The casket containing the body of Rep. John Lewis, D-Ga., comes to a halt after crossing the Edmund Pettus Bridge during his funeral procession in Selma, Alabama, on Sunday. Photo by Jemal Countess/UPI | License Photo

July 26 (UPI) — The body of civil rights icon and U.S. House Rep. John Lewis crossed the Edmund Pettus Bridge on Sunday.

A horse-drawn caisson carried the casket across the bridge in Selma, Ala., where Lewis and other demonstrators were beaten by state troopers while protesting for civil rights 55 years ago, leaving him with a fractured skull.

“I was hit in the head by a state trooper with a nightstick,” Lewis recalled decades after he led about 600 protesters across the bridge on the March 7, 1965, protest that came to be known as Bloody Sunday. “I really believe to this day that I saw death.”

On Sunday, Alabama state police accompanied the procession that followed a ceremony in Lewis’ birthplace of Troy, Ala., on Saturday.

“It is poetic justice that this time Alabama state troopers will see John to his safety,” Rep.

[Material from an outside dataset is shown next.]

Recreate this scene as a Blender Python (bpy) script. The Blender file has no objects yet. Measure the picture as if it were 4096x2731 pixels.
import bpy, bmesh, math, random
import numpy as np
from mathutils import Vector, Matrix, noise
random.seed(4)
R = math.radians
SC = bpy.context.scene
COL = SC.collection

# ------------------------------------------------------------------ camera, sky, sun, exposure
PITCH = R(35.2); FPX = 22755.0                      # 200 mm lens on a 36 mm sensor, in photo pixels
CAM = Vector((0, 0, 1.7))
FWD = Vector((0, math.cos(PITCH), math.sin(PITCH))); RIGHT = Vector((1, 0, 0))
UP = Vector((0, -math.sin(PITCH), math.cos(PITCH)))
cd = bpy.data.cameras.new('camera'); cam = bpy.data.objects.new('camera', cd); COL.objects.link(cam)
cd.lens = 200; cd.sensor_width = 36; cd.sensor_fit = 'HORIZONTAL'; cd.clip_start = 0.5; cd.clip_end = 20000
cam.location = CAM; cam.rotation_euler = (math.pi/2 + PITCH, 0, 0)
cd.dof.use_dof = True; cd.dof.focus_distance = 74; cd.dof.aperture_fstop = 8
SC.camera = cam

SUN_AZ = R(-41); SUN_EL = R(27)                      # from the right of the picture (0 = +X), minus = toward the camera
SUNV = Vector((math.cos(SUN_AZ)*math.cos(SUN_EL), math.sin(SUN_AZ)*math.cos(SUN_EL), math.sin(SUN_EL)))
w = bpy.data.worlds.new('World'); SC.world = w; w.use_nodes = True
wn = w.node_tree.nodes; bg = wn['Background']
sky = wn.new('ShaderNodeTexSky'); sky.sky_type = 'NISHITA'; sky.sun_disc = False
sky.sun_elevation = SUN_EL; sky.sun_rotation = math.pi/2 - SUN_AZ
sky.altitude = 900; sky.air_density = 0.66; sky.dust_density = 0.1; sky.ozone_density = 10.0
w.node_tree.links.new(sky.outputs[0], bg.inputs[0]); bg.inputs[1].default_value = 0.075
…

Terri Sewell, D-Ala., said.

Lewis’ death at the age of 80 two weeks ago has prompted a call to rename the bridge, which currently bears the name of a Confederate General and Klu Klux Klan leader.

“Take his name off that bridge and replace it with a good man — John Lewis, the personification of the goodness of America — rather than honor someone who disrespected individual freedoms,” Rep. Jim Clyburn, D-S.C., said.

Lewis will lie in state at the Capitol Rotunda for two days this week with an invitation-only arrival ceremony at 1:30 p.m. while the public will be invited to pay their respects 6 p.m to 10 p.m. Monday and 8 a.m. to 10 p.m. Tuesday.

Lewis served in Georgia’s 5th congressional district, which includes northern Atlanta, for 32 years since Jan. 3, 1987.